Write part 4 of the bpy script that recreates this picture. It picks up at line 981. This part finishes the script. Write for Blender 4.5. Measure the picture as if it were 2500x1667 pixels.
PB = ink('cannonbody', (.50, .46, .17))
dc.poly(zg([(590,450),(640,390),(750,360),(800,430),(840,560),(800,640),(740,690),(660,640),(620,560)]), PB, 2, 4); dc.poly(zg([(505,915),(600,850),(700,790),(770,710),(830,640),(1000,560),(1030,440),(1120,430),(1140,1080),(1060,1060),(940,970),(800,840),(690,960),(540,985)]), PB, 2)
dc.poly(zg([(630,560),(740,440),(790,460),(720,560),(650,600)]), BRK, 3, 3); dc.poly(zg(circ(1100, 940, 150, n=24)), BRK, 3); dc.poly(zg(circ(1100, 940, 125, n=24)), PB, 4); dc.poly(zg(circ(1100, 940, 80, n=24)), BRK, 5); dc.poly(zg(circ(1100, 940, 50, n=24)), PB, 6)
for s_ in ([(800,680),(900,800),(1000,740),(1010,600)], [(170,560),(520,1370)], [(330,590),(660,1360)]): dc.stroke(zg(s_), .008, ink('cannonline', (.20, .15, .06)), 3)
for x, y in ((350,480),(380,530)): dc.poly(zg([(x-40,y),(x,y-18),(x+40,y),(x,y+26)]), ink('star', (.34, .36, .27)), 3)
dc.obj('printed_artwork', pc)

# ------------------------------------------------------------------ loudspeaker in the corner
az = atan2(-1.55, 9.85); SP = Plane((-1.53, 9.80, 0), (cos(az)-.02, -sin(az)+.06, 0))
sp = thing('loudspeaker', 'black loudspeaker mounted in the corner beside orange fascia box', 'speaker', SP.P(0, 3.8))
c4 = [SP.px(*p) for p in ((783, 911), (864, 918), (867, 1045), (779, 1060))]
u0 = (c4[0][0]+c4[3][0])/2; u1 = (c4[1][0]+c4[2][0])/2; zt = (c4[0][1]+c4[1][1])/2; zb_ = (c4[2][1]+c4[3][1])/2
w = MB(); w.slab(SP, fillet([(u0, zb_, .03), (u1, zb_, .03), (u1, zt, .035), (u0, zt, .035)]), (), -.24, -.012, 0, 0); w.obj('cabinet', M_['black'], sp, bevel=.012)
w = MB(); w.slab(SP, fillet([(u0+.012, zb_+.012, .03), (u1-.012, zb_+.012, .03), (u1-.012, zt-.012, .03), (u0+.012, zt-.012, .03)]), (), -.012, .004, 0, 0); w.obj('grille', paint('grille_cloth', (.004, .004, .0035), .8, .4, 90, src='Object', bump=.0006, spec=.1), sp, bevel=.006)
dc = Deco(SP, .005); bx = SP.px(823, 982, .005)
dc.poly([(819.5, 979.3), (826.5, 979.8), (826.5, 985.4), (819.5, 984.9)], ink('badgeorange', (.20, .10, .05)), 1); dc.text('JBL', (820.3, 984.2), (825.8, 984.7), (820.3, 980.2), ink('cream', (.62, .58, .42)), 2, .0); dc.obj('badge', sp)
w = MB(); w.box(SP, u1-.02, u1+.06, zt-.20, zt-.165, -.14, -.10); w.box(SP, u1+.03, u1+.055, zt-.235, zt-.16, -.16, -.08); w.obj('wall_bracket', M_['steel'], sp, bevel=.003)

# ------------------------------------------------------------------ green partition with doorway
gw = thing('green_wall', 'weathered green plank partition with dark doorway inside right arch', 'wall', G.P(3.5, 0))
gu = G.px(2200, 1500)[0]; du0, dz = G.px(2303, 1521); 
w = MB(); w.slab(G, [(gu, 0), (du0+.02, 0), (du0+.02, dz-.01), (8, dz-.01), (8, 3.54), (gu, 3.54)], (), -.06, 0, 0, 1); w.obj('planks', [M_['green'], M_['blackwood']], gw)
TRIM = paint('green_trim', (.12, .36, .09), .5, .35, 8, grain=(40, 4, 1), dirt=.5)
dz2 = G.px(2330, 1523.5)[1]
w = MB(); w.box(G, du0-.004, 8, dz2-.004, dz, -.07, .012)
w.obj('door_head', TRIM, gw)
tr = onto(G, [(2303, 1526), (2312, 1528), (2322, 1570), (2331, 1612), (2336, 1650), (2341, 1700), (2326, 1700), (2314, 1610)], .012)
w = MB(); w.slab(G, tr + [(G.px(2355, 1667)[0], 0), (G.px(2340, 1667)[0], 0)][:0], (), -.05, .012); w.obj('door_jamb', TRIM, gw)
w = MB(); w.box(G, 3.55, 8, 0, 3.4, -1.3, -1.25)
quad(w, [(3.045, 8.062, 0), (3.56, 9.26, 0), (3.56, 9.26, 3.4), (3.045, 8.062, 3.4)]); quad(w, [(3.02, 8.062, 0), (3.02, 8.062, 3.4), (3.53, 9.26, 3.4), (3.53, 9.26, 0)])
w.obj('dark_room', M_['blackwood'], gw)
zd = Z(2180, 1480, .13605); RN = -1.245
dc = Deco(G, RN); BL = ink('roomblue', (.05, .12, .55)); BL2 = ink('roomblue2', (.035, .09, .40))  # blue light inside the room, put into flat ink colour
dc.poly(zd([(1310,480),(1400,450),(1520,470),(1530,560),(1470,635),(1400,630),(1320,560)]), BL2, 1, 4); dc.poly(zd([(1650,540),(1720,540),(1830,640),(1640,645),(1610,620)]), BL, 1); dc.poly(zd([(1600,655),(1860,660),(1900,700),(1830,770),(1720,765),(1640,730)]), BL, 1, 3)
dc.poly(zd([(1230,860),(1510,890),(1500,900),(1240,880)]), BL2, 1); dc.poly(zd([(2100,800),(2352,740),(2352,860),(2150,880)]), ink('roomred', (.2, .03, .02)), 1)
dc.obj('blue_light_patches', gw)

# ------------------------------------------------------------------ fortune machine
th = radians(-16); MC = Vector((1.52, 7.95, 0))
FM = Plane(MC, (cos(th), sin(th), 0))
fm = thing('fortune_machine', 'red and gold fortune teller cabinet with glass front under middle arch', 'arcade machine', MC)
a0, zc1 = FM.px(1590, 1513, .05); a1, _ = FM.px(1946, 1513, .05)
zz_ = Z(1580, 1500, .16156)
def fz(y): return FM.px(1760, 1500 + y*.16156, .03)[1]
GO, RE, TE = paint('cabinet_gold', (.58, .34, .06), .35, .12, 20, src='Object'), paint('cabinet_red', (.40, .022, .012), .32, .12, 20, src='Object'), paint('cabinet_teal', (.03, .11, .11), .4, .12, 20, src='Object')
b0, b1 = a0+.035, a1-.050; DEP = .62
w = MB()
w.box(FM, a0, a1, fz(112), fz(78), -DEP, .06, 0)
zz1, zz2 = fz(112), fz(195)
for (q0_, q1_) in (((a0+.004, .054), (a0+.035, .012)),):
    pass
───
BRIEF
Restate every line of the data word for word.

WRITTEN RESPONSE
Write part 4 of the bpy script that recreates this picture. It picks up at line 981. This part finishes the script. Write for Blender 4.5. Measure the picture as if it were 2500x1667 pixels.
PB = ink('cannonbody', (.50, .46, .17))
dc.poly(zg([(590,450),(640,390),(750,360),(800,430),(840,560),(800,640),(740,690),(660,640),(620,560)]), PB, 2, 4); dc.poly(zg([(505,915),(600,850),(700,790),(770,710),(830,640),(1000,560),(1030,440),(1120,430),(1140,1080),(1060,1060),(940,970),(800,840),(690,960),(540,985)]), PB, 2)
dc.poly(zg([(630,560),(740,440),(790,460),(720,560),(650,600)]), BRK, 3, 3); dc.poly(zg(circ(1100, 940, 150, n=24)), BRK, 3); dc.poly(zg(circ(1100, 940, 125, n=24)), PB, 4); dc.poly(zg(circ(1100, 940, 80, n=24)), BRK, 5); dc.poly(zg(circ(1100, 940, 50, n=24)), PB, 6)
for s_ in ([(800,680),(900,800),(1000,740),(1010,600)], [(170,560),(520,1370)], [(330,590),(660,1360)]): dc.stroke(zg(s_), .008, ink('cannonline', (.20, .15, .06)), 3)
for x, y in ((350,480),(380,530)): dc.poly(zg([(x-40,y),(x,y-18),(x+40,y),(x,y+26)]), ink('star', (.34, .36, .27)), 3)
dc.obj('printed_artwork', pc)

# ------------------------------------------------------------------ loudspeaker in the corner
az = atan2(-1.55, 9.85); SP = Plane((-1.53, 9.80, 0), (cos(az)-.02, -sin(az)+.06, 0))
sp = thing('loudspeaker', 'black loudspeaker mounted in the corner beside orange fascia box', 'speaker', SP.P(0, 3.8))
c4 = [SP.px(*p) for p in ((783, 911), (864, 918), (867, 1045), (779, 1060))]
u0 = (c4[0][0]+c4[3][0])/2; u1 = (c4[1][0]+c4[2][0])/2; zt = (c4[0][1]+c4[1][1])/2; zb_ = (c4[2][1]+c4[3][1])/2
w = MB(); w.slab(SP, fillet([(u0, zb_, .03), (u1, zb_, .03), (u1, zt, .035), (u0, zt, .035)]), (), -.24, -.012, 0, 0); w.obj('cabinet', M_['black'], sp, bevel=.012)
w = MB(); w.slab(SP, fillet([(u0+.012, zb_+.012, .03), (u1-.012, zb_+.012, .03), (u1-.012, zt-.012, .03), (u0+.012, zt-.012, .03)]), (), -.012, .004, 0, 0); w.obj('grille', paint('grille_cloth', (.004, .004, .0035), .8, .4, 90, src='Object', bump=.0006, spec=.1), sp, bevel=.006)
dc = Deco(SP, .005); bx = SP.px(823, 982, .005)
dc.poly([(819.5, 979.3), (826.5, 979.8), (826.5, 985.4), (819.5, 984.9)], ink('badgeorange', (.20, .10, .05)), 1); dc.text('JBL', (820.3, 984.2), (825.8, 984.7), (820.3, 980.2), ink('cream', (.62, .58, .42)), 2, .0); dc.obj('badge', sp)
w = MB(); w.box(SP, u1-.02, u1+.06, zt-.20, zt-.165, -.14, -.10); w.box(SP, u1+.03, u1+.055, zt-.235, zt-.16, -.16, -.08); w.obj('wall_bracket', M_['steel'], sp, bevel=.003)

# ------------------------------------------------------------------ green partition with doorway
gw = thing('green_wall', 'weathered green plank partition with dark doorway inside right arch', 'wall', G.P(3.5, 0))
gu = G.px(2200, 1500)[0]; du0, dz = G.px(2303, 1521); 
w = MB(); w.slab(G, [(gu, 0), (du0+.02, 0), (du0+.02, dz-.01), (8, dz-.01), (8, 3.54), (gu, 3.54)], (), -.06, 0, 0, 1); w.obj('planks', [M_['green'], M_['blackwood']], gw)
TRIM = paint('green_trim', (.12, .36, .09), .5, .35, 8, grain=(40, 4, 1), dirt=.5)
dz2 = G.px(2330, 1523.5)[1]
w = MB(); w.box(G, du0-.004, 8, dz2-.004, dz, -.07, .012)
w.obj('door_head', TRIM, gw)
tr = onto(G, [(2303, 1526), (2312, 1528), (2322, 1570), (2331, 1612), (2336, 1650), (2341, 1700), (2326, 1700), (2314, 1610)], .012)
w = MB(); w.slab(G, tr + [(G.px(2355, 1667)[0], 0), (G.px(2340, 1667)[0], 0)][:0], (), -.05, .012); w.obj('door_jamb', TRIM, gw)
w = MB(); w.box(G, 3.55, 8, 0, 3.4, -1.3, -1.25)
quad(w, [(3.045, 8.062, 0), (3.56, 9.26, 0), (3.56, 9.26, 3.4), (3.045, 8.062, 3.4)]); quad(w, [(3.02, 8.062, 0), (3.02, 8.062, 3.4), (3.53, 9.26, 3.4), (3.53, 9.26, 0)])
w.obj('dark_room', M_['blackwood'], gw)
zd = Z(2180, 1480, .13605); RN = -1.245
dc = Deco(G, RN); BL = ink('roomblue', (.05, .12, .55)); BL2 = ink('roomblue2', (.035, .09, .40))  # blue light inside the room, put into flat ink colour
dc.poly(zd([(1310,480),(1400,450),(1520,470),(1530,560),(1470,635),(1400,630),(1320,560)]), BL2, 1, 4); dc.poly(zd([(1650,540),(1720,540),(1830,640),(1640,645),(1610,620)]), BL, 1); dc.poly(zd([(1600,655),(1860,660),(1900,700),(1830,770),(1720,765),(1640,730)]), BL, 1, 3)
dc.poly(zd([(1230,860),(1510,890),(1500,900),(1240,880)]), BL2, 1); dc.poly(zd([(2100,800),(2352,740),(2352,860),(2150,880)]), ink('roomred', (.2, .03, .02)), 1)
dc.obj('blue_light_patches', gw)

# ------------------------------------------------------------------ fortune machine
th = radians(-16); MC = Vector((1.52, 7.95, 0))
FM = Plane(MC, (cos(th), sin(th), 0))
fm = thing('fortune_machine', 'red and gold fortune teller cabinet with glass front under middle arch', 'arcade machine', MC)
a0, zc1 = FM.px(1590, 1513, .05); a1, _ = FM.px(1946, 1513, .05)
zz_ = Z(1580, 1500, .16156)
def fz(y): return FM.px(1760, 1500 + y*.16156, .03)[1]
GO, RE, TE = paint('cabinet_gold', (.58, .34, .06), .35, .12, 20, src='Object'), paint('cabinet_red', (.40, .022, .012), .32, .12, 20, src='Object'), paint('cabinet_teal', (.03, .11, .11), .4, .12, 20, src='Object')
b0, b1 = a0+.035, a1-.050; DEP = .62
w = MB()
w.box(FM, a0, a1, fz(112), fz(78), -DEP, .06, 0)
zz1, zz2 = fz(112), fz(195)
for (q0_, q1_) in (((a0+.004, .054), (a0+.035, .012)),):
    pass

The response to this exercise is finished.